Like a lot of migrants coming into post war Britain, the jobs were manual and he was able to get work in factories, he settled at the General Electric Company (G.E.C) in Coventry. He did not shy away from this work and enjoyed working with machinery and the people around him. He also joined the Indian Workers Association and the G.E.C photography society during his time there.

Having regular work, allowed him to save up and buy another camera Box Brownie camera, and he had started to take photographs of what was around him and the friends he had made. His friends nicknamed ‘Master’ in reference to his former life as a school master, and as years went by this changed to ‘Masterji’.

Friends and friends of friends began to ask him to take their photographs, at first it was mostly single men who had come to England, to earn a wage and return home, but people had started to stay and were returning to England with their families or the new wife’s or even getting married in England. Temples in terrace houses and new places of worship, stores selling food from overseas were starting to become more common place in certain areas. Ramaben Patel, Masterji’s wife arrived in 1962, a year after my father had gone back to India to get married.

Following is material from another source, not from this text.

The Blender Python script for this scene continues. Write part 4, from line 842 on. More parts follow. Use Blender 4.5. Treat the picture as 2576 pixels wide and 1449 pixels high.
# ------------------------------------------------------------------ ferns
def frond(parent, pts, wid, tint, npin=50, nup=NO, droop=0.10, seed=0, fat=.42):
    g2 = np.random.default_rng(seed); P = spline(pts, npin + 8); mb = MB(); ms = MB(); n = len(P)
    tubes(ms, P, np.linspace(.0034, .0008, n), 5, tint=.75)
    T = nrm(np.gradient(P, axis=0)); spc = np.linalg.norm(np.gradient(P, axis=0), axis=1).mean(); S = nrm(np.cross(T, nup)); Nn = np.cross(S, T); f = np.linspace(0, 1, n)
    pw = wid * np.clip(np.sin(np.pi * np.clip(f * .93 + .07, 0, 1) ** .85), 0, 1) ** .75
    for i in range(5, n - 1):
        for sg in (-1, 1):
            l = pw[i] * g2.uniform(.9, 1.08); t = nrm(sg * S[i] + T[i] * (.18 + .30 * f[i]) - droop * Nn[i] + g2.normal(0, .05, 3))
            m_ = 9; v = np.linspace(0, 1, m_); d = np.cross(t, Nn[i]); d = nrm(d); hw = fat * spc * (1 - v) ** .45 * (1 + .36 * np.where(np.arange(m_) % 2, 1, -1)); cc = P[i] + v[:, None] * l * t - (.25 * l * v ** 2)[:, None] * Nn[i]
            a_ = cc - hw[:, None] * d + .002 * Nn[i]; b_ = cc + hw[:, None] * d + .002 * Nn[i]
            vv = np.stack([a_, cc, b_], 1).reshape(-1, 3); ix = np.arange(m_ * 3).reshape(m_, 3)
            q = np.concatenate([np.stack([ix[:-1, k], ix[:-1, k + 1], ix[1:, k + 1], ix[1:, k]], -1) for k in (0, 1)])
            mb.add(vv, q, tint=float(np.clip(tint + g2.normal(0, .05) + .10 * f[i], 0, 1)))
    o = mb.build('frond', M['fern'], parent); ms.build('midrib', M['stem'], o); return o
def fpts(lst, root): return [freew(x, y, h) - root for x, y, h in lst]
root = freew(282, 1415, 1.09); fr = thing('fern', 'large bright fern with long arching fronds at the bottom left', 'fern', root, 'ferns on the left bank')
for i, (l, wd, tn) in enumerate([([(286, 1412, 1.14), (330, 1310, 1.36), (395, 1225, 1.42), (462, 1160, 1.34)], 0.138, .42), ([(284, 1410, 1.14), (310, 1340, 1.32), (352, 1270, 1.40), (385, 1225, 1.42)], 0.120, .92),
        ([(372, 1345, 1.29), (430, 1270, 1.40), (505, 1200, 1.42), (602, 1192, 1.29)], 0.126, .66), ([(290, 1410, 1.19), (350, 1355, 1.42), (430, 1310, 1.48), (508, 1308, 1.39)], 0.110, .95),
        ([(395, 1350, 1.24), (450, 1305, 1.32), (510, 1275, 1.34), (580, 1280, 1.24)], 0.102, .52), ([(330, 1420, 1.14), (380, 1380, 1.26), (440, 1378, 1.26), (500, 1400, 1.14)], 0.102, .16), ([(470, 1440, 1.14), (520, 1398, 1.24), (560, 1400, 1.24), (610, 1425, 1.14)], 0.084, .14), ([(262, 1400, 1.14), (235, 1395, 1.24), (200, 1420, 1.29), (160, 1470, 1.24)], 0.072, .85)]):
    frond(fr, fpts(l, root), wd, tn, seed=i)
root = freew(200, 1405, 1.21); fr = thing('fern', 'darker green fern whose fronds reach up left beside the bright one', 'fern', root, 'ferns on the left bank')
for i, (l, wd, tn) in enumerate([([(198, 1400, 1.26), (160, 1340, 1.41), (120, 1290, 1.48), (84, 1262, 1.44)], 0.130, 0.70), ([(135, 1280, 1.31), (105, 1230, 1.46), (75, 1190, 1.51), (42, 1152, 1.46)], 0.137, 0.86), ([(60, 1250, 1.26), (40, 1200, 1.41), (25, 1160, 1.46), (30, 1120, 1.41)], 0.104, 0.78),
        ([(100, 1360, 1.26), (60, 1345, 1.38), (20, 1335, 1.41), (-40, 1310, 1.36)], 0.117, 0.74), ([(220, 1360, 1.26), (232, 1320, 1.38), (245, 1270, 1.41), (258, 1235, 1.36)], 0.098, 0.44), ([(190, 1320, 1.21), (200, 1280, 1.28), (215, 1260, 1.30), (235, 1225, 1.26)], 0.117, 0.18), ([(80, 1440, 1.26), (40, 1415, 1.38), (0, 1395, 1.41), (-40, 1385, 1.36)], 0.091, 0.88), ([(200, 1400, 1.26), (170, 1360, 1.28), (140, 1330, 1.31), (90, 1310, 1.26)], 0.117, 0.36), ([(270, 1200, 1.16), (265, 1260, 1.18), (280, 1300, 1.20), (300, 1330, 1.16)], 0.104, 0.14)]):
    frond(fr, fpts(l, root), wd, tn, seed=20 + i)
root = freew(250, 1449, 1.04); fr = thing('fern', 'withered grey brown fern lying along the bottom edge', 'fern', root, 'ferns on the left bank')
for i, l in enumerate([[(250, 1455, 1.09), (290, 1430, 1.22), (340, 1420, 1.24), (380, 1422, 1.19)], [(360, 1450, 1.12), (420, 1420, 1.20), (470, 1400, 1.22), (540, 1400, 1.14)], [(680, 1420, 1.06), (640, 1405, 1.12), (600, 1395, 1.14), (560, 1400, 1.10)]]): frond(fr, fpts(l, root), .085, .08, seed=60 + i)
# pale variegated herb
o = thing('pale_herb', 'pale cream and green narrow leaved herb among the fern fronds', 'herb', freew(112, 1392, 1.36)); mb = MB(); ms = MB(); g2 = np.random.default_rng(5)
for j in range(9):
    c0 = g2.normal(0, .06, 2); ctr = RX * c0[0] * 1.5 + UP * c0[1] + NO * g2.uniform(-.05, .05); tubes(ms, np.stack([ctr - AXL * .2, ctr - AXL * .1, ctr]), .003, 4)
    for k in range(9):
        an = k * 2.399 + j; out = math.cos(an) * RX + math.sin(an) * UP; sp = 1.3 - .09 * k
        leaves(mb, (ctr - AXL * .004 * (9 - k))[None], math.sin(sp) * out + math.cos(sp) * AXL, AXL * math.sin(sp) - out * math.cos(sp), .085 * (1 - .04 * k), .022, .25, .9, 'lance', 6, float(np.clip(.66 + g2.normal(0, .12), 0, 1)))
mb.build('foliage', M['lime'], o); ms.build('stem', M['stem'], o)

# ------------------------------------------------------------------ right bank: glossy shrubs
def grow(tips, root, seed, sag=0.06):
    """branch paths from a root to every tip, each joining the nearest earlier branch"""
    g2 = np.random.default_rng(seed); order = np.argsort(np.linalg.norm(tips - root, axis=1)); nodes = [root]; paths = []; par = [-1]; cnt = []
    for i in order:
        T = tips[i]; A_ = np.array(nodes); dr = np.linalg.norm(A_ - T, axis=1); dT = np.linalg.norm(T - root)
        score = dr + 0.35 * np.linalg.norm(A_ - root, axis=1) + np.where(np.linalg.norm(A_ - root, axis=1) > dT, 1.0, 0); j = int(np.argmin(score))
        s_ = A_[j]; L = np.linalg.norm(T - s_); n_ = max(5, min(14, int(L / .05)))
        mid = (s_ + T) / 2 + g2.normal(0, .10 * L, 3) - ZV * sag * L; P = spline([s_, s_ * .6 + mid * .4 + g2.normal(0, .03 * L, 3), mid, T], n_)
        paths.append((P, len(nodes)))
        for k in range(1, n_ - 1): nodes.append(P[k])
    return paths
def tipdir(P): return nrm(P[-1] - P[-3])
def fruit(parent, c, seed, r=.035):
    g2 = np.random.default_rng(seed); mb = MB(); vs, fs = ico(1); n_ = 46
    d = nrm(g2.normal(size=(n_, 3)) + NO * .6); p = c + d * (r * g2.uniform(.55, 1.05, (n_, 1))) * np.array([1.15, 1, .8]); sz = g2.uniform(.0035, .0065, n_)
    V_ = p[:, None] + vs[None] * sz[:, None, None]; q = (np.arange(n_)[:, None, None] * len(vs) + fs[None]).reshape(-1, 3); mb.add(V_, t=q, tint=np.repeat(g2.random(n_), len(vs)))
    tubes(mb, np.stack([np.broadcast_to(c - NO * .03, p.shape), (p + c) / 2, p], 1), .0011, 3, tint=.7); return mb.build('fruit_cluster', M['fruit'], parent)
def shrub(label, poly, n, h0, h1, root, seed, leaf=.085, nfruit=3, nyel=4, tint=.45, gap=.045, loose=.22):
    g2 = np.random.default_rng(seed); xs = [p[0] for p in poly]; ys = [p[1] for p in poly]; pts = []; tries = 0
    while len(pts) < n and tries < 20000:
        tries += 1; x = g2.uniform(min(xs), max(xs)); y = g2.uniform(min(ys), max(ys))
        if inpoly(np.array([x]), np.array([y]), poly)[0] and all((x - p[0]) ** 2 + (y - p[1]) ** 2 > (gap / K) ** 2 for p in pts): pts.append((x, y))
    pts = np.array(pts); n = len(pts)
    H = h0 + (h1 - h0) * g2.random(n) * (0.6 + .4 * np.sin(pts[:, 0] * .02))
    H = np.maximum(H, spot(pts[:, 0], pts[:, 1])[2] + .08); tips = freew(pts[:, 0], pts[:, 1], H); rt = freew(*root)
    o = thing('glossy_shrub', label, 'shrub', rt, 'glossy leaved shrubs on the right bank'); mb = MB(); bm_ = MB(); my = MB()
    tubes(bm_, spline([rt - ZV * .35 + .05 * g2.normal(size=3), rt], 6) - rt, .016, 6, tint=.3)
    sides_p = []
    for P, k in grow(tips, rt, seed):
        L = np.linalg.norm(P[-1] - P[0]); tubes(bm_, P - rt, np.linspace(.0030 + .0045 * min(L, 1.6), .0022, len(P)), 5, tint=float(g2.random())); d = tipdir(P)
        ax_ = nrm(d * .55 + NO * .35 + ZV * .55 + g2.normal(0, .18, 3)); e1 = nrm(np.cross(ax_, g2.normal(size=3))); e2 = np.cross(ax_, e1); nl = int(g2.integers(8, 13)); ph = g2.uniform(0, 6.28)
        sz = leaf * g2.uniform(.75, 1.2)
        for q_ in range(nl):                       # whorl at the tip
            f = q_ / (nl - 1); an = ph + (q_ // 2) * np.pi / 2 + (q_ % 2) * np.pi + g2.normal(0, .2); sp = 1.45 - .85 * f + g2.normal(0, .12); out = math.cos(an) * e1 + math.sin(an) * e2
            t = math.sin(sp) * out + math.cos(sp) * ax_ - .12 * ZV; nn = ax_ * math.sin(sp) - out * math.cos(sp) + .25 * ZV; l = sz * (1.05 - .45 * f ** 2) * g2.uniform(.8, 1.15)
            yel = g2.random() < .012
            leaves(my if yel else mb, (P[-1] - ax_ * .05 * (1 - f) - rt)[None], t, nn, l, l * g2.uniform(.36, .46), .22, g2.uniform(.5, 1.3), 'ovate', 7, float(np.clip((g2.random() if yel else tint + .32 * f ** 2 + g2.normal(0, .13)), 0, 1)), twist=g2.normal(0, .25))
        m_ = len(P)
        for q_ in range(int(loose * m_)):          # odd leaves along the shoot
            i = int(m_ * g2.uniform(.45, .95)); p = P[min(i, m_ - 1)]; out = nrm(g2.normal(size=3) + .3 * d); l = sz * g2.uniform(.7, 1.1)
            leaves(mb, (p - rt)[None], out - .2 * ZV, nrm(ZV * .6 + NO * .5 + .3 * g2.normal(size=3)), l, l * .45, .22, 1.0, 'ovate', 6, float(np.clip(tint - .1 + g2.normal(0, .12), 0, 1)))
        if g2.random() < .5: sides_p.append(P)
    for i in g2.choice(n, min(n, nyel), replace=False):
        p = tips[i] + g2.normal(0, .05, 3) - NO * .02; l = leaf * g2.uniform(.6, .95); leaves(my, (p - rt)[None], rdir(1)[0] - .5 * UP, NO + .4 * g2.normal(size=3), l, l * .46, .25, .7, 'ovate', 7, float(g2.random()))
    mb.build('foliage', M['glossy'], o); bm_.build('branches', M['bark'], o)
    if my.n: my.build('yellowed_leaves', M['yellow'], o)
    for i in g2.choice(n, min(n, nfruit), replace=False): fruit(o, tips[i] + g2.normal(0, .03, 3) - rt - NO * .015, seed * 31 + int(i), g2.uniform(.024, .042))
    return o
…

As Masterji became more popular with his photography, his work at the G.E.C was starting to fall behind, and instead of attending shift days, he often fell asleep. The factor foreman joked with him and about his hours, and it was then that he decided to open his photography studio in 1969. The studio is called ‘Master’s Art Studio’ and still functions today.

Masterji’s photography work is important, as it has recorded a view point of migrants from a fellow migrant during a time when this movement of people, from former colonised countries were coming to Britain to work and help rebuild after the war. His collection of work is a mix of early black and white photographs from the 1950s to vivid colour from the 1970s to 2000 – from studio portraits to that of weddings and private functions. Hidden between his commercial work is a recording of more intimate family life, that of his family growing up in England. These photographs also document the change in not only the photographic medium of film but to oncoming change from film to digital.

His photography captured people through a defining era, his early photographs influenced by Hollywood stars such as Rita Hayworth, to Richard Burton and Elvis Presley influenced lighting and background. Sitters gazed into the distance, in polished clothes and finery, hiding the hardship they faced looking towards a brighter future.

As colour photography came about, his portraits were capturing the young families and new generation of born to migrants that had settled in the city of Coventry. These vivid photographs are full of colour, determination and pride. Changing face of people owning the space they lived in.